Een goede organisatie van BHV redt levens
Om een veilige werkomgeving te garanderen, moet uw werkgever BHV’ers aanstellen. Zo’n 50% van de werkgevers in het mkb weet niet dat bedrijfshulpverlening (BHV) verplicht is. Dit bleek vorig jaar uit onderzoek van de Stichting Bedrijfshulpverlening Nederland.
Artikel 15 van de Arbowet stelt BHV verplicht. Hoewel deze verplichting niet heel concreet is, kunt u uit de wettekst wel afleiden aan welke voorwaarden de organisatie van BHV moet voldoen. BHV’ers zijn verantwoordelijk voor:
- het verlenen van eerste hulp bij ongevallen;
- het bestrijden van brand;
- het beperken van de gevolgen van ongevallen;
- het evacueren van alle werknemers in geval van nood.
Invulling BHV afhankelijk van arbeidsrisico’s
Een veelvoorkomende misvatting is dat het aantal BHV’ers afhankelijk is van het aantal werknemers én dat zij ieder jaar moeten worden geschoold. De Arbowet bepaalt dat alleen dat het aantal BHV’ers en hun scholing afhankelijk zijn van de manier waarop zij in staat zijn om hun taken goed uit te voeren. Een simpele stelregel is dat er altijd een BHV’er aanwezig moet zijn waar gewerkt wordt en dat de BHV’ers de specifieke arbeidsrisico’s kennen. Het is dus niet zo dat zij verplicht ieder jaar op (herhalings)cursus moeten. Dat kan bijvoorbeeld ook eens in de drie jaar.
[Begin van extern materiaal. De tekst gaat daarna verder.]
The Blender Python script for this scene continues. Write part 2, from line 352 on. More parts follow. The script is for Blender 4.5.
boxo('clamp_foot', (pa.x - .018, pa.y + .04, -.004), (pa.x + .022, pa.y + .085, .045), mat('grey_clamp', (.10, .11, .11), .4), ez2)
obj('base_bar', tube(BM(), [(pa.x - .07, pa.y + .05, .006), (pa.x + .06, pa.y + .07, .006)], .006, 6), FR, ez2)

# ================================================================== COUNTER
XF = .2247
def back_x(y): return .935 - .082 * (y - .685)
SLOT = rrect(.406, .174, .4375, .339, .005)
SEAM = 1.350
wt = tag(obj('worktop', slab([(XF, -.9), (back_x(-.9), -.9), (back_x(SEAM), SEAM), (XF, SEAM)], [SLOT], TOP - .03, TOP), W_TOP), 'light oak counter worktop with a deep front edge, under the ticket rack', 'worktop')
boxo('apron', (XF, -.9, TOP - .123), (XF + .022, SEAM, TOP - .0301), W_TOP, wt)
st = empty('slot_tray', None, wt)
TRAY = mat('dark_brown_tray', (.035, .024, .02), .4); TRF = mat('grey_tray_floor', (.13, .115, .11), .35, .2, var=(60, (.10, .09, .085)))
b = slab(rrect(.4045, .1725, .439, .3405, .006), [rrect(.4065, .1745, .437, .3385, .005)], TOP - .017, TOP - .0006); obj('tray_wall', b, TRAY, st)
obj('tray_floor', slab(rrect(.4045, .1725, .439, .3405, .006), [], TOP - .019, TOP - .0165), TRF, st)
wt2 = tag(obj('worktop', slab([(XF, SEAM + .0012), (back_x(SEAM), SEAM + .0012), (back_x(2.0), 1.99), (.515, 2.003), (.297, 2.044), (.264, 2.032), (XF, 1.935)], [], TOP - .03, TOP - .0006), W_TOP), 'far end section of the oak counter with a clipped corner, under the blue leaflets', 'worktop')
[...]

OR heeft instemmingsrecht bij arboregelingen
De OR/PVT heeft instemmingsrecht als de werkgever een regeling op het gebied van arbo wil opstellen, wijzigen of afschaffen. Regelingen op het gebied van BHV vallen daar ook onder. Hierbij kunt u denken aan:
- het aantal BHV’ers en hun spreiding binnen de organisatie;
- hoe de opleiding/bijscholing van BHV’ers is geregeld;
- de beloning van BHV’ers;
- de risico’s die de BHV’ers lopen;
- het verzekeren van BHV’ers voor hun werk (tijdens oefeningen en echte calamiteiten) en het afsluiten van een verzekering tegen schadeclaims van slachtoffers die letsel hebben opgelopen door een fout van een BHV’er;
- regelingen voor werknemers die alleen werken.